**Dataset section**
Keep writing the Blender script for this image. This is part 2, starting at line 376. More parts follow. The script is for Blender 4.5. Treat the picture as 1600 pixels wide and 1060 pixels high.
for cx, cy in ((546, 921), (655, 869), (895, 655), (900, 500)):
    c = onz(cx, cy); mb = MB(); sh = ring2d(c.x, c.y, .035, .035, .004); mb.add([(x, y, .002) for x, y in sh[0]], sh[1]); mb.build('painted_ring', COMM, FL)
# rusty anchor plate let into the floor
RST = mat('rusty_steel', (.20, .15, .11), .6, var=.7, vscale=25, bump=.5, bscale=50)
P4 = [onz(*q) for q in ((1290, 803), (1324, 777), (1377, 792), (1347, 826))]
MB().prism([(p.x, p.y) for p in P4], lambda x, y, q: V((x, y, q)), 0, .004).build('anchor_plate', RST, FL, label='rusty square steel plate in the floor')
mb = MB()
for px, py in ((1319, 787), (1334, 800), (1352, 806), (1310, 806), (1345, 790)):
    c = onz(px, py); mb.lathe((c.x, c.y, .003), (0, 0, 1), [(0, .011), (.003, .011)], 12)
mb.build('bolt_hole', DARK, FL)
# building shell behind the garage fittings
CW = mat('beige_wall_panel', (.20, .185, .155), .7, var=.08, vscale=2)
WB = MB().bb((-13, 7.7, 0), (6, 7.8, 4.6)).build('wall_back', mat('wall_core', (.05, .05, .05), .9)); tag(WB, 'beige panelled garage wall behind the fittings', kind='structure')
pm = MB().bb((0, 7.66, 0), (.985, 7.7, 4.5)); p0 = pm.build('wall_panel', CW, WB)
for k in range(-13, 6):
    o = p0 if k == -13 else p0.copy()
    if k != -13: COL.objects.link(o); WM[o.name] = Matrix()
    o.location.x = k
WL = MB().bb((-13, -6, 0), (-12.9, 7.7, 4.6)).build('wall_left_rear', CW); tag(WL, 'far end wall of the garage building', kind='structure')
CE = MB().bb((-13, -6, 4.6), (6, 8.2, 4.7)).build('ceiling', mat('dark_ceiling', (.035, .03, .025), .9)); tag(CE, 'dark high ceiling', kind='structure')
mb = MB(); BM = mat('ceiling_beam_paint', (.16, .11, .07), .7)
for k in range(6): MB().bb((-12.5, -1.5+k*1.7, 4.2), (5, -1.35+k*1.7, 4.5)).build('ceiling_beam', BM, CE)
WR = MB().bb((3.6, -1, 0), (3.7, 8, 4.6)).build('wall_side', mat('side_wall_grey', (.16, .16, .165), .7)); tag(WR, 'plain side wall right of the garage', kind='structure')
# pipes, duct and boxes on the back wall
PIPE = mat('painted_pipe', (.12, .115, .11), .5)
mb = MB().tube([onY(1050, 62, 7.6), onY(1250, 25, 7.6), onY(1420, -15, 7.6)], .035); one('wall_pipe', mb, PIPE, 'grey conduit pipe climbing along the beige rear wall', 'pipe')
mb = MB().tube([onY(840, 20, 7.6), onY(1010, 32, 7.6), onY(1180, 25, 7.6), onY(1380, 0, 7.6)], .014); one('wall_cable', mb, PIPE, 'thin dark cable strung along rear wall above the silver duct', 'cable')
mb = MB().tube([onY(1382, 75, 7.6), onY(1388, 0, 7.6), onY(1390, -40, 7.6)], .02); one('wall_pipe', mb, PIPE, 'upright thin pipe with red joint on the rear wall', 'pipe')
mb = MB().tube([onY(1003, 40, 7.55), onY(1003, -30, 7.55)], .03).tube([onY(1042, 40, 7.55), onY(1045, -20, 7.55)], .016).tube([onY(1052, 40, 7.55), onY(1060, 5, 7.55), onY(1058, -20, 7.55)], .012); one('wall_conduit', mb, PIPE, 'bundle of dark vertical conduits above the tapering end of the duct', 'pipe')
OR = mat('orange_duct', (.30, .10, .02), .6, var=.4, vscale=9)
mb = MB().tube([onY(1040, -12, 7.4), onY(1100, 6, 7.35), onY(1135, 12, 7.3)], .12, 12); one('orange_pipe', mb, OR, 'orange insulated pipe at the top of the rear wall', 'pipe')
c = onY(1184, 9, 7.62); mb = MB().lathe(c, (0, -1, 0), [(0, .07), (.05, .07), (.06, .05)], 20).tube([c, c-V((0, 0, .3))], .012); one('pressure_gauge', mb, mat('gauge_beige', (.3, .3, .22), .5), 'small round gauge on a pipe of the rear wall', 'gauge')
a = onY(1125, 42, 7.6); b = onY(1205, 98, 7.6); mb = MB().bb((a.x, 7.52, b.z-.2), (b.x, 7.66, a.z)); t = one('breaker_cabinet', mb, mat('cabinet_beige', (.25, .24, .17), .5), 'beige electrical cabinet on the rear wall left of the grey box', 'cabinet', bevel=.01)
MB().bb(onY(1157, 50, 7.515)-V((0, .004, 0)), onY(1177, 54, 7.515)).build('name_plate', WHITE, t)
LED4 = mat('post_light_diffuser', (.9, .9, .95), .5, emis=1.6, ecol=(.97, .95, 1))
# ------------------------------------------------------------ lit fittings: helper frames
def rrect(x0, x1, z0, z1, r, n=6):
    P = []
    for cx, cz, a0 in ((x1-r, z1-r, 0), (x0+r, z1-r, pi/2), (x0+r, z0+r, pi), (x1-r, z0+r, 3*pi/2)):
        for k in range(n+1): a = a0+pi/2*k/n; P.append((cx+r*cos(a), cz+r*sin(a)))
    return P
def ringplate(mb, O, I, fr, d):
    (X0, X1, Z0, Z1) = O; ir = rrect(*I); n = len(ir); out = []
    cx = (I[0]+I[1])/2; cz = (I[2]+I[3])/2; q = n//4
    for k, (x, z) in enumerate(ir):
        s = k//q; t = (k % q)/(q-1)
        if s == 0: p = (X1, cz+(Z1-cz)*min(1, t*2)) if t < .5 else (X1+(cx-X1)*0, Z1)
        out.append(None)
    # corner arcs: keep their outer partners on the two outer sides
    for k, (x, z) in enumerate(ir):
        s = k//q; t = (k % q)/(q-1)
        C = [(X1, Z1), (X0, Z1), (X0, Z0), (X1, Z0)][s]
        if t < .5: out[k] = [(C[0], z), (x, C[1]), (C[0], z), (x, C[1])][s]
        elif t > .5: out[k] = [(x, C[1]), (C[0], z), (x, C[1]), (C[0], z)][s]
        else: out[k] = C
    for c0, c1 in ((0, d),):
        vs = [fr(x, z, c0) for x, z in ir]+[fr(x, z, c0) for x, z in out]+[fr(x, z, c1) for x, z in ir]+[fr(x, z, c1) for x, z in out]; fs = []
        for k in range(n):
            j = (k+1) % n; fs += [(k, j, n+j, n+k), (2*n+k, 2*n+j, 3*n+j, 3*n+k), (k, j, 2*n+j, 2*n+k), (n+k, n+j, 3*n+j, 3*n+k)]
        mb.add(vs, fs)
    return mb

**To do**
List all lines where "high" occurs.

**Answer below**
Keep writing the Blender script for this image. This is part 2, starting at line 376. More parts follow. The script is for Blender 4.5. Treat the picture as 1600 pixels wide and 1060 pixels high.
CE = MB().bb((-13, -6, 4.6), (6, 8.2, 4.7)).build('ceiling', mat('dark_ceiling', (.035, .03, .025), .9)); tag(CE, 'dark high ceiling', kind='structure')